Mining as lottery process

Mining should be considered lottery process, but not professional for-profit process.

The former are hobbyists who mine using their home machines in their spare time with their spare resources. The later are professionals who explicitly buy hardware just for mining and mine as mining farms.This is a philosophical stub regarding a certain aspect of Kulupu. It does not necessarily reflect the majority thinking of the community or even the reality.

The problem with mining as for-profit process is that it is too expensive. So it discourages others from joining. Lottery process, on the other hand, assumes that participants do this as an activity in one’s spare time. It expects close-to-zero cost of joining, a really small percentage of expected profit, and in the mean time, large rewards if the lottery is won. Those who join as professional for-profit process won’t be able to compete with those who join as lottery process, because the later can afford a much lower expected reward.

To make mining as lottery process a reality, there are three necessary pre-conditions:

  • The mining process can only mine to a user’s own wallet, but not any third party one.

  • The mining algorithm must run most efficiently on commodity hardware. It must be ASIC-resistance.

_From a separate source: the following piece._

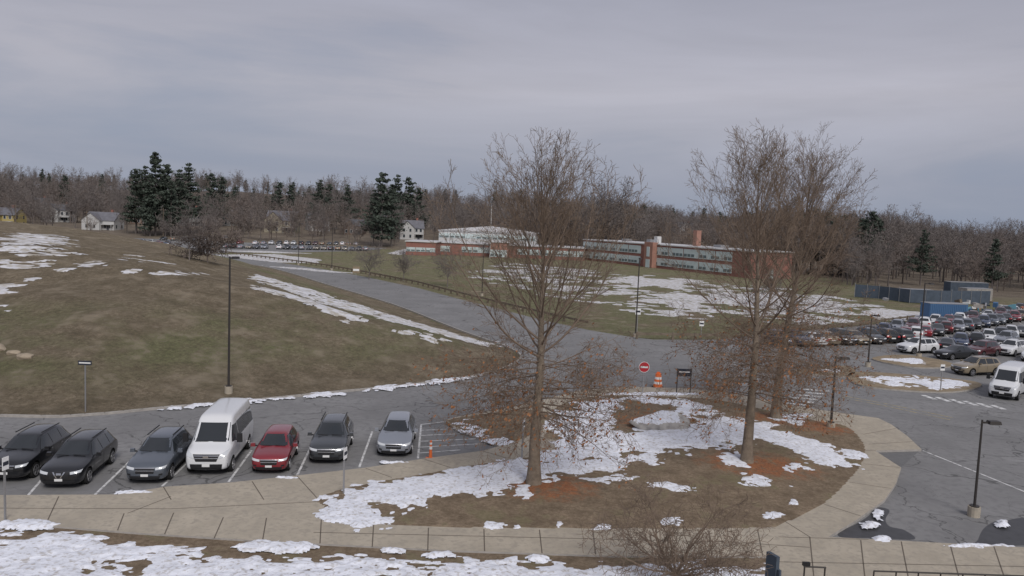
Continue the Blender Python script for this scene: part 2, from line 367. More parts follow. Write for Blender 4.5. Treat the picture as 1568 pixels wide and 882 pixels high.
S = [blob(*b_, .13) for b_ in [(755, 804, 22, 6), (857, 803, 8, 4), (925, 806, 18, 5), (1026, 799, 24, 9), (1184, 789, 22, 7), (1215, 770, 11, 6), (598, 841, 18, 5), (672, 848, 28, 6), (826, 852, 18, 5), (422, 836, 66, 9), (1345, 787, 8, 7), (1333, 803, 14, 5), (1350, 824, 10, 4), (1500, 835, 60, 3), (1535, 800, 7, 5), (205, 753, 30, 3), (440, 731, 22, 2.5), (602, 707, 22, 2.2), (40, 802, 50, 8), (1220, 636, 26, 3), (1000, 603, 80, 2.5), (793, 806, 5, 3)]]
snow('snow_lumps', S, lambda X, Y: X*0+ZS-.01, .06, .08, .3, .6, .35, .0, seed=8, fine=.3, fs=.2)
strip = PX([(-60, 803), (60, 806), (180, 820), (330, 834), (480, 848), (700, 856), (930, 864), (1188, 866), (1188, 990), (-60, 990)], .06)
snow('snow_verge', [strip], lambda X, Y: X*0+.06, .08, .05, .8, 1.4, .95, -.28, seed=21, fine=.8, fs=.3, rot=.1, st=1.8)
def PT(q): return [GT(*p) for p in q]
clipm = lambda X, Y: sdf(MOUND, X, Y)+.4
S = [PT(q) for q in [[(0, 364), (40, 359), (95, 362), (100, 374), (75, 388), (55, 400), (30, 418), (0, 432)], [(0, 434), (60, 424), (95, 414), (80, 422), (40, 434), (0, 446)]]]
snow('snow_on_mound', S, lambda X, Y: H(X, Y)+.02, .22, .05, 2.0, 2.6, .9, -.16, m_snow_far, seed=5, clip=clipm, fine=1.0, fs=.9, rot=.35, st=2.6)
S = [PT(q) for q in [[(90, 407), (130, 404), (180, 405), (172, 411), (120, 413)], [(190, 412), (250, 415), (310, 419), (300, 423), (200, 417)], [(100, 386), (180, 392), (260, 402), (180, 396), (100, 390)], [(0, 470), (15, 478), (10, 488), (0, 486)]]]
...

  • The user experience must be easy. A miner should be easy to run. It should take advantage of the spare CPU resources but should not affect normal usage.

Mining as lottery process can also be encouraged by long-term commitment rather than short-term profits.

A successful deployment of mining as lottery process will have everyone who is interested in a blockchain mining the blockchain using their own computers of the spare resources. The network hash-power, as considered in today’s term, will be over-populated, leaving only a small margin of expected profits. Professional miners will find the profit not attractive, and thus hesitant to join, because dedicated mining rigs will require dedicated maintenance costs and power consumption. Each of the hobbyist miner’s hash power may be small, but collectively, those spare resource mining power should be larger than any of the professional mining farms.